In one of the Democratic voters' maps, Republican Reps. Lloyd Smucker of Lancaster County and Ryan Costello of Chester County were bundled together. In another map, Republican Reps. Glenn Thompson of Centre County and Tom Marino of Lycoming County were tied into the same district.

The Democratic voters redrew districts liberally, ignoring boundaries in the 6-year-old maps drawn by Republicans to help Republicans get elected. In one map, they drew the city of Reading into a district reaching north into Luzerne County, ignoring Republicans' wishes to package the Democratic city with heavily Republican Lancaster County.

The Democratic voters reduced Montgomery County to one split, instead of three splits suggested by Republican lawmakers. Meanwhile, their drawings substantially changed how northwestern Pennsylvania would look, connecting Erie County to rural counties east of it that currently form much of the 5th District.

Another key question is whether Democrat Conor Lamb, running in southwestern Pennsylvania's 18th District left vacant by Republican Tim Murphy's resignation, will find himself in a Pittsburgh-based district with Democratic Rep. Mike Doyle.

The midnight deadline gives justices four more days to impose new boundaries under a timeline the divided court set to keep May's primary election on schedule.

Republican lawmakers say they will swiftly ask federal judges to block a new map, and contend that the Democratic-majority court had no power to invalidate the congressional boundaries or draw new ones.

The court will be advised by Stanford University law professor Nathan Persily, who has assisted judges drawing districts in North Carolina, New York, Connecticut, Georgia and Maryland. The justices could pick a submitted map, or rely on Persily to draw one.

Pennsylvania's Republican Senate majority leader, Jake Corman, Thursday warned anew that the tight timeline would create chaos in Pennsylvania's congressional primaries, and the court-ordered process would unconstitutionally usurp the role of the governor and Legislature.

Leaders of the state Legislature's huge Republican majorities submitted a map Friday, although Wolf rejected it, saying it was as gerrymandered as the map it would replace. Lawyers for the Democratic voters criticized it as a “naked partisan gerrymander.”

That six-year-old map, crafted by Republicans who controlled the Legislature and governor's office after the 2010 census, succeeded in its aim: Republicans won 13 of 18 seats in three straight elections, even though Pennsylvania's statewide elections are often closely divided and registered Democratic voters outnumber Republicans.

In drawing it, Republicans broke decades of precedent and created bizarrely shaped districts.

The court threw it out last month, saying it unconstitutionally put partisan interests above other line-drawing criteria, such as eliminating municipal and county divisions and keeping districts compact.
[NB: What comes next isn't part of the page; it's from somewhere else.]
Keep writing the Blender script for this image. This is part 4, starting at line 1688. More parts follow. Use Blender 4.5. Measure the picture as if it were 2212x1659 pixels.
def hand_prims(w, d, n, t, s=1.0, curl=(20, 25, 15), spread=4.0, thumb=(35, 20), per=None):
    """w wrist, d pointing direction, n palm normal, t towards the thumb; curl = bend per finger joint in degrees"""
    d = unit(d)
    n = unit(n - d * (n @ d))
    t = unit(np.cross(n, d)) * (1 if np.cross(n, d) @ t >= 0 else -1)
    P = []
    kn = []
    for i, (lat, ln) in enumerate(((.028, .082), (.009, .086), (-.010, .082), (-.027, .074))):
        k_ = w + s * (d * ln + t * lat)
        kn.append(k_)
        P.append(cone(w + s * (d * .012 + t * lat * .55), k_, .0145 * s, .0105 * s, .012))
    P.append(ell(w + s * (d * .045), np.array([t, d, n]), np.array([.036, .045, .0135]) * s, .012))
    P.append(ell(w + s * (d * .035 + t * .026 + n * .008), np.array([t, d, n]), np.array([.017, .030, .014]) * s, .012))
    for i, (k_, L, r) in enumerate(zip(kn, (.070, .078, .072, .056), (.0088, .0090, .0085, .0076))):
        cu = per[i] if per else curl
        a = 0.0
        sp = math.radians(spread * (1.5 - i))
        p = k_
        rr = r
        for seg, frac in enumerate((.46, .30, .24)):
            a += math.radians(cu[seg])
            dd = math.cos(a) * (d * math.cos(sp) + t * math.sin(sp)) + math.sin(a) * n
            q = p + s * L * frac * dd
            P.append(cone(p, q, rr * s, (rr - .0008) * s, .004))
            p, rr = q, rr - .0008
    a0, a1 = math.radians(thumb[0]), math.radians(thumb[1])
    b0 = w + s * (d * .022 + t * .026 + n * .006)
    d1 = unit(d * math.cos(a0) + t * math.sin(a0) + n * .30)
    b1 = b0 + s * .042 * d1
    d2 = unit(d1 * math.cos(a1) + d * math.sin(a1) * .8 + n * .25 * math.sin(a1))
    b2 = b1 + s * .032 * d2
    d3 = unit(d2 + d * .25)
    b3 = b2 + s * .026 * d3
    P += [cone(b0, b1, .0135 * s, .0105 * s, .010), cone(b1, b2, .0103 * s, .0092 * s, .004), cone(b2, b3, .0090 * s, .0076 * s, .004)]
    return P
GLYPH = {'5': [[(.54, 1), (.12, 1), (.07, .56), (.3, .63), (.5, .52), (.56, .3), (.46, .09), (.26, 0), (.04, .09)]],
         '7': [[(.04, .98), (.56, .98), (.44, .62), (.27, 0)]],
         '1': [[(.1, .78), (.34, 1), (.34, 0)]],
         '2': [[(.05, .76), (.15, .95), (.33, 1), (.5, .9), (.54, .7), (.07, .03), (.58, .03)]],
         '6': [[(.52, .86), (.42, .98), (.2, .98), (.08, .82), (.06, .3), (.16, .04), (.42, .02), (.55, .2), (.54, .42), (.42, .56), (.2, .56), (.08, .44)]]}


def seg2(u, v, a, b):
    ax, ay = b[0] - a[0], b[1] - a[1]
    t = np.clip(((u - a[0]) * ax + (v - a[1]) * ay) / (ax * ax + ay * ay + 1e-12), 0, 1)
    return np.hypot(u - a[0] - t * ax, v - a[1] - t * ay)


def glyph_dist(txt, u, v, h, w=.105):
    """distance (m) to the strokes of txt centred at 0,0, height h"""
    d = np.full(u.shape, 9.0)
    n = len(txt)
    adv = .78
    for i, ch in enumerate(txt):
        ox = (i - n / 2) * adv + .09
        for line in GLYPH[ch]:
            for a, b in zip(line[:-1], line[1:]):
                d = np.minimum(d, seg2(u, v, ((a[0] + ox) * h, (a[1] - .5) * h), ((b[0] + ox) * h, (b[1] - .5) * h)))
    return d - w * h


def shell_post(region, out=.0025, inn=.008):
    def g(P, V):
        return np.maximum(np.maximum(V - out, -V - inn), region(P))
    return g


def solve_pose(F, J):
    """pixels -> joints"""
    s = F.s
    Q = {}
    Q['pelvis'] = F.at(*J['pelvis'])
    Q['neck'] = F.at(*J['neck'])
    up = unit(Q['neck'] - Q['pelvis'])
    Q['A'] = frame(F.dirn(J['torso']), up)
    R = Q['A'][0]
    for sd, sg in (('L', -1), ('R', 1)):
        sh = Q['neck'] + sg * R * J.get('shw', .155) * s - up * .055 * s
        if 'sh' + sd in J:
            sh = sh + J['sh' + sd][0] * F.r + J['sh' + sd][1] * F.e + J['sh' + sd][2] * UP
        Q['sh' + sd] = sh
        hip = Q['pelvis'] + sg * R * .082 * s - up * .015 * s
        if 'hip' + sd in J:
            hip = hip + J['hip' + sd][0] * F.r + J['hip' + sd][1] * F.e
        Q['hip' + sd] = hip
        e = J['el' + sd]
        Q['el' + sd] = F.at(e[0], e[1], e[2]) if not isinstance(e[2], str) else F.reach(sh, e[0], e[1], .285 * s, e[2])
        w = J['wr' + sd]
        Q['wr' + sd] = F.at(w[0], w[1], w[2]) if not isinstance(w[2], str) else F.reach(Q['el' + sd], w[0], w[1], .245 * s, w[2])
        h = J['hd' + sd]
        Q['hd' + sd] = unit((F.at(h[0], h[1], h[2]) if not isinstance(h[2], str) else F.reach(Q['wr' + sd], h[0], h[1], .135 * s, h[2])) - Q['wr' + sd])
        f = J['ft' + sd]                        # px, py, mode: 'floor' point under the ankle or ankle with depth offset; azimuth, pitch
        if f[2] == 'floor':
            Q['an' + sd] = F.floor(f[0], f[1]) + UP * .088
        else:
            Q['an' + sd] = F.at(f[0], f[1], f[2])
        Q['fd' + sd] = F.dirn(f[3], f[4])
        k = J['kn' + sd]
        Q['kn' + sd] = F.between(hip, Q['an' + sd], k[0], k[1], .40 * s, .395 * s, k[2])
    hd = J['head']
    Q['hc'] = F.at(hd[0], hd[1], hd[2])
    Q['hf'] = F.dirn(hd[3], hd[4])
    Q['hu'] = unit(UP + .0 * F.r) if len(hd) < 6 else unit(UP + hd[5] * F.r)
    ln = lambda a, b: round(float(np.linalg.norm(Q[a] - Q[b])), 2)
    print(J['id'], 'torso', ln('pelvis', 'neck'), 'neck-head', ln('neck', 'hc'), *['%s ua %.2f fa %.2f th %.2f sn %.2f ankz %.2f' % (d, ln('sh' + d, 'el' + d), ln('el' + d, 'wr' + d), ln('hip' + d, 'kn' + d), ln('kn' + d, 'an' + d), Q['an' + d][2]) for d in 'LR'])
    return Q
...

The revised map Republicans submitted ironed out some of the most contorted boundaries. It also kept nearly 70 percent of residents — and every congressman — in their old districts in what Republicans called an effort to minimize disruption, although it shifted key Democratic challengers into new districts and Wolf criticized it as keeping “nearly 70 percent of residents in districts the court found unconstitutional.”

The court gave no direction to protect incumbent lawmakers or to keep previous districts largely intact.